What you have to do — Starting at the first line of the listing below, retype each line up to and including the one that contains "from mathutils import". Leave pictures out.

====== Raw data ======

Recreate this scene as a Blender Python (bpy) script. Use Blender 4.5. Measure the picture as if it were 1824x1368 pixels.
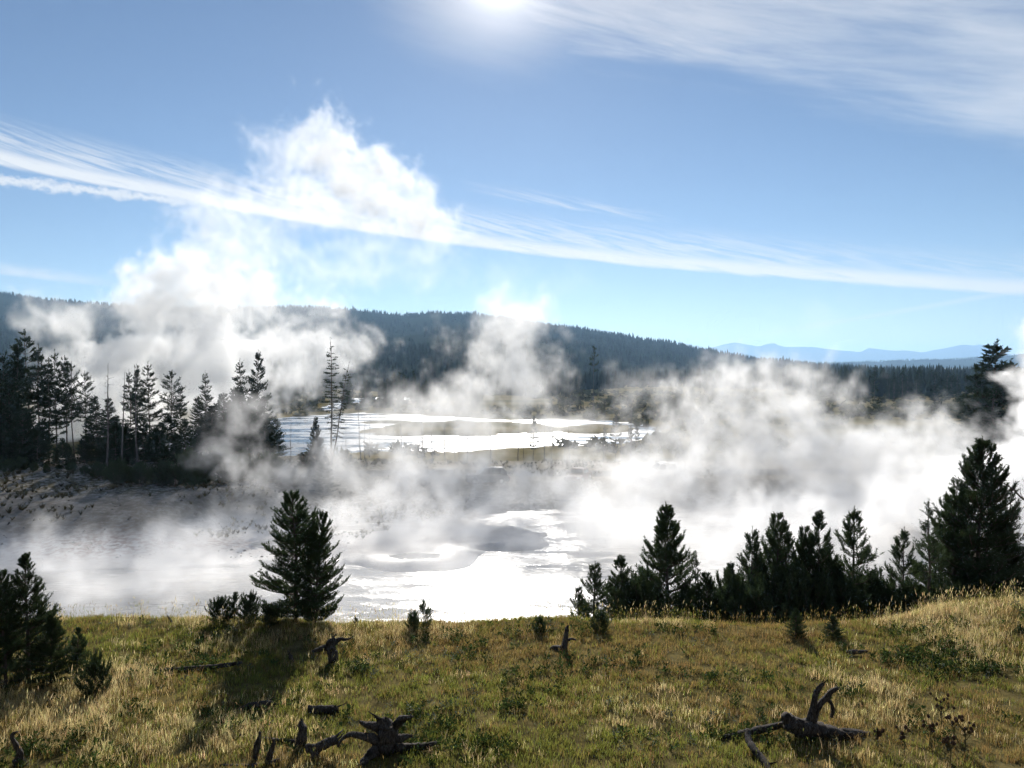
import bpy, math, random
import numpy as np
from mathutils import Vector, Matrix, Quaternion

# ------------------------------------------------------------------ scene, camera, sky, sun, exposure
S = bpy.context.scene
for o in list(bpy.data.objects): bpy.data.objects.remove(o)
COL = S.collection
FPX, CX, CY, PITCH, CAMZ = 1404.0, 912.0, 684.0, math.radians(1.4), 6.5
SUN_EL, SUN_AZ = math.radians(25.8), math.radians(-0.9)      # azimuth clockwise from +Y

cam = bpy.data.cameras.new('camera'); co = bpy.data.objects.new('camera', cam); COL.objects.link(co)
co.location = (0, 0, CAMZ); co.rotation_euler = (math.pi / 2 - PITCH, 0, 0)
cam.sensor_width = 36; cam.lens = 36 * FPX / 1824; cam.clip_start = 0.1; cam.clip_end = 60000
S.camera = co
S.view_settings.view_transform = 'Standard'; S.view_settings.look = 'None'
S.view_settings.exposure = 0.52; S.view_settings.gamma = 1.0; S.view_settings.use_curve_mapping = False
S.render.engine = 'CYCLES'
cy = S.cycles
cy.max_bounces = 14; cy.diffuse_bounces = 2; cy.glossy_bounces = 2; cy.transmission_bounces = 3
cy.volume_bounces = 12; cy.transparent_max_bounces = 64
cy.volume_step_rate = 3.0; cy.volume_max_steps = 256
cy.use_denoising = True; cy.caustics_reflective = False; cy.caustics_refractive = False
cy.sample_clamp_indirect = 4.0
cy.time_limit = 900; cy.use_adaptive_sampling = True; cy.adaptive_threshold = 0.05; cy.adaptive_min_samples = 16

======

Response —
Recreate this scene as a Blender Python (bpy) script. Use Blender 4.5. Measure the picture as if it were 1824x1368 pixels.
import bpy, math, random
import numpy as np
from mathutils import Vector, Matrix, Quaternion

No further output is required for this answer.